Social casino game developer and publisher DoubleDown Interactive is the latest local unicorn seeking to be listed on the US’ tech-heavy Nasdaq bourse. It submitted an F-1 filing to the US Securities and Exchange Commission last year, but tentatively postponed its initial public offering plans in July. But it will resume the process soon, according to parent company DoubleU Games on Tuesday.

“To carry our listing plan forward, we’re in talks with our IPO underwriters and representative law firms. We will decide when is the best time for a market debut after supplementing the prospectus and receiving the SEC’s approval,” the company said.
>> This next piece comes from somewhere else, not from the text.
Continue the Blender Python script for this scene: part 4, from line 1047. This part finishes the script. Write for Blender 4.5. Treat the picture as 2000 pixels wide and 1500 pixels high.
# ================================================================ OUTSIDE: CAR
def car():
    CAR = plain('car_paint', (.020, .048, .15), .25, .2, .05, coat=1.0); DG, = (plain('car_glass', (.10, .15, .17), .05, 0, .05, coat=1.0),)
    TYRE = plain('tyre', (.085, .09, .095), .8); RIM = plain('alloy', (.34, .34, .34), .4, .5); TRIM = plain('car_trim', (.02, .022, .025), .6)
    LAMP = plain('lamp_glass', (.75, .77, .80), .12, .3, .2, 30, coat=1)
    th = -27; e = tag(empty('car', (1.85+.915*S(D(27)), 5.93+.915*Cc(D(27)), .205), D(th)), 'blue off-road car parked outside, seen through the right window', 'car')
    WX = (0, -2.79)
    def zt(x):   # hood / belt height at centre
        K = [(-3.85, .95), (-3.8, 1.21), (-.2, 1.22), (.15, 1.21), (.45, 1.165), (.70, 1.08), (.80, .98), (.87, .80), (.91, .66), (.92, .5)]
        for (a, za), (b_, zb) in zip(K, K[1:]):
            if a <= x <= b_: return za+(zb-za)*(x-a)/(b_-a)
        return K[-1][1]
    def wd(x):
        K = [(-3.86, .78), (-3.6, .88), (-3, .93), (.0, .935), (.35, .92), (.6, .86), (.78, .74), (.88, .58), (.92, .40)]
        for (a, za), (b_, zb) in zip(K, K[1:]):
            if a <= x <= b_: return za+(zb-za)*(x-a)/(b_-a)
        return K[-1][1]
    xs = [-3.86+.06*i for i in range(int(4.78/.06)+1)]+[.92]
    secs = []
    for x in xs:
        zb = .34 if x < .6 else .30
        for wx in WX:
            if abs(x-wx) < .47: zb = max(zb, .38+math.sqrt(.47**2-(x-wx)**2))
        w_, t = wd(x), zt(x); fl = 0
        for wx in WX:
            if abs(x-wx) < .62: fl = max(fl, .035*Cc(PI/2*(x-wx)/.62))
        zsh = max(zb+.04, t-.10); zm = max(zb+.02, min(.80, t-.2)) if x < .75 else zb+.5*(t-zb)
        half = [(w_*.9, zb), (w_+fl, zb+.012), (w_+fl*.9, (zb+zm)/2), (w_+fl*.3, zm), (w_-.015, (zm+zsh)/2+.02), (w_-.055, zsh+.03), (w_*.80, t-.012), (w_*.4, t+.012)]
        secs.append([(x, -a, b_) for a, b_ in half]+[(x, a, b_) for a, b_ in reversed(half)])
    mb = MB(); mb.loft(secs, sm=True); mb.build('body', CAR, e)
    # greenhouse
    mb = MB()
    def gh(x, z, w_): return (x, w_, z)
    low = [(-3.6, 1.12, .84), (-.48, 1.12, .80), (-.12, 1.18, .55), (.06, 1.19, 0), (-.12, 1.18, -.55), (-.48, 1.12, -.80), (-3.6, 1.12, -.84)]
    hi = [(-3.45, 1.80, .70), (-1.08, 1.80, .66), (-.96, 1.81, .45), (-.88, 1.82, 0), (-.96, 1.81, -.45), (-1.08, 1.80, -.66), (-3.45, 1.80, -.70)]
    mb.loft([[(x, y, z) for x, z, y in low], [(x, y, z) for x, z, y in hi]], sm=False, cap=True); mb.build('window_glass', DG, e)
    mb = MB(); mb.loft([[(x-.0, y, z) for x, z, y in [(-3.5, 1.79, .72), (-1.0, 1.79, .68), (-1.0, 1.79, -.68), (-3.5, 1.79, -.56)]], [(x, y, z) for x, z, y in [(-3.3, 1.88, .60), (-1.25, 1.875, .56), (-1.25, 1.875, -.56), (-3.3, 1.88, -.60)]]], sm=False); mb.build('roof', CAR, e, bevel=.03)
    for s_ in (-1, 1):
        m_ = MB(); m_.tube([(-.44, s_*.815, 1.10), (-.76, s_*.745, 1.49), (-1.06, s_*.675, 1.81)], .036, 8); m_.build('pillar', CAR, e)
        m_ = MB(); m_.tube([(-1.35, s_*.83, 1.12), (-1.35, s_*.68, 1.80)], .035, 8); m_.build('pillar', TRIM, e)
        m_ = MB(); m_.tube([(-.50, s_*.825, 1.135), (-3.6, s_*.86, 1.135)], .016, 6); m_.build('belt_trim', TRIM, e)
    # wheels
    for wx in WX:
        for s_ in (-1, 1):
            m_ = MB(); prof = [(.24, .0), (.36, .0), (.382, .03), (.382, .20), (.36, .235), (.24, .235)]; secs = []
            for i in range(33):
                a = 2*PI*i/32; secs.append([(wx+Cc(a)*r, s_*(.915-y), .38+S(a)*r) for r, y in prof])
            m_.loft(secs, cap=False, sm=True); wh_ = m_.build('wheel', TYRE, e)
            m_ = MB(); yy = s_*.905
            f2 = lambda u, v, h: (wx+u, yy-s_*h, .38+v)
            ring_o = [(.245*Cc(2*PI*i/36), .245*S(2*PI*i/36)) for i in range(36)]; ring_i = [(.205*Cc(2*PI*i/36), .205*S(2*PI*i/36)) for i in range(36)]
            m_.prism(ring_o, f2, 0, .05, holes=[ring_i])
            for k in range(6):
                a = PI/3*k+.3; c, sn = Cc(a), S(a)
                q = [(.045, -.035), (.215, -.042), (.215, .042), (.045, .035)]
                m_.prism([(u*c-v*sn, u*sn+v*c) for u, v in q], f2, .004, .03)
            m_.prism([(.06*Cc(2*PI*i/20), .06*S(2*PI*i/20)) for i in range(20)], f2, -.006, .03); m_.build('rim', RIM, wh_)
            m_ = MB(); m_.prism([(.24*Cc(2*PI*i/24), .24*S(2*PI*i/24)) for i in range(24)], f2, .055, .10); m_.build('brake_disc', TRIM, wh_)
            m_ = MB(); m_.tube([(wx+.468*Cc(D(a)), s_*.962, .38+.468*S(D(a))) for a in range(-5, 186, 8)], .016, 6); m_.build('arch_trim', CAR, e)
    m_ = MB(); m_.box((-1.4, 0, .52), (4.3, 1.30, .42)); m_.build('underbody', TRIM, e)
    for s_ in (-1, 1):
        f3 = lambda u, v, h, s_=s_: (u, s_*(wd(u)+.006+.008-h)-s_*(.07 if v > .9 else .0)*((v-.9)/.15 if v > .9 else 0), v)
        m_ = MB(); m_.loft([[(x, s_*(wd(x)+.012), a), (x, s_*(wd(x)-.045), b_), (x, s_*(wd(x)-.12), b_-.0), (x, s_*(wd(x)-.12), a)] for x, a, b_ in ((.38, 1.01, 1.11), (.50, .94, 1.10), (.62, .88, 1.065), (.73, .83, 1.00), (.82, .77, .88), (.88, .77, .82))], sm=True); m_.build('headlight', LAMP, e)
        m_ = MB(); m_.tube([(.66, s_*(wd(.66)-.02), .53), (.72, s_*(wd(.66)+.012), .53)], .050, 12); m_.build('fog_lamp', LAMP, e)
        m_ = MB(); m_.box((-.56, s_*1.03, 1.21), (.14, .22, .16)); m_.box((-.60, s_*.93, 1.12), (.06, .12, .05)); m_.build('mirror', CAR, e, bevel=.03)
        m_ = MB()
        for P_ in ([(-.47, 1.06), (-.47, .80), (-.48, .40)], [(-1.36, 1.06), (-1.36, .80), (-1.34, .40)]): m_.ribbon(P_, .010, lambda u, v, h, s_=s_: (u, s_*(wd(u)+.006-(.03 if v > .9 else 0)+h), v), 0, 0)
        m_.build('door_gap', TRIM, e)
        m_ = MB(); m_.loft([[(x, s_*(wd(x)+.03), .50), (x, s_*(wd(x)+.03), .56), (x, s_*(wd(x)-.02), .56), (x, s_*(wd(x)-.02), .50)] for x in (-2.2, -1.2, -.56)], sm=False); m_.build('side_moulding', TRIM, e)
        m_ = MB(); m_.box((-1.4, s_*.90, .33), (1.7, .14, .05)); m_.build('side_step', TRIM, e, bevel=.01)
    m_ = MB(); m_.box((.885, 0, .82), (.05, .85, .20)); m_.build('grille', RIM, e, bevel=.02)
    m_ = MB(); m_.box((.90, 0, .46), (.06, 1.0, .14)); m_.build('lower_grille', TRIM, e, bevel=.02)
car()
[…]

Accommodation booking platform operator Yanolja also made its listing plan official, but the specific offering size and where it should be listed have not yet been decided, the officials said.

Yanolja had previously set its sights on a market debut within this year, and picked local brokerage firms Mirae Asset Daewoo and Samsung Securities as its underwriters last year. At that time, the firm’s market value came to around 5 trillion won ($4.43 billion), but the valuation recently jumped to between 9 trillion and 10 trillion won in the over-the-counter market.

Followed by Coupang’s splash market debut on the New York Stock Exchange earlier this month, local e-commerce grocer Market Kurly has decided to go public and is exploring whether to list at home or in the US stock market, saying “we are open to all options.”

Market Kurly’s chief, Sophie Kim, first disclosed her plans for an IPO during a senior executive meeting in February. Her decision was backed by the unusually ample liquidity in the global stock markets and the firm’s narrowing earnings deficit, the company said.

Local investment banking sources say Coupang’s NYSE listing has given high hopes to local unicorns, and that more startups valued at 1 trillion won or higher will take overseas listing into consideration to attract more investors.

“There has been no such case of a unicorn valued at some tens of trillions (of won) when going public in the local stock market. So the local startups’ market valuations are often evaluated conservatively,” said an investment banking official who wished to remain anonymous. “The Kosdaq market has often become a landmark destination, but since many of them are unsatisfied with market values, they will try to expand their presence in global markets.”

Another investment banking official said Coupang’s stock price could be a market variable for local companies’ overseas listing. The e-commerce giant’s price at its highest point on the day of its blockbuster NYSE debut hit $69 apiece on March 11 there, nearly double the $35 offering price. But it soon lost momentum and slid to $44.86 per share at Monday’s closing bell.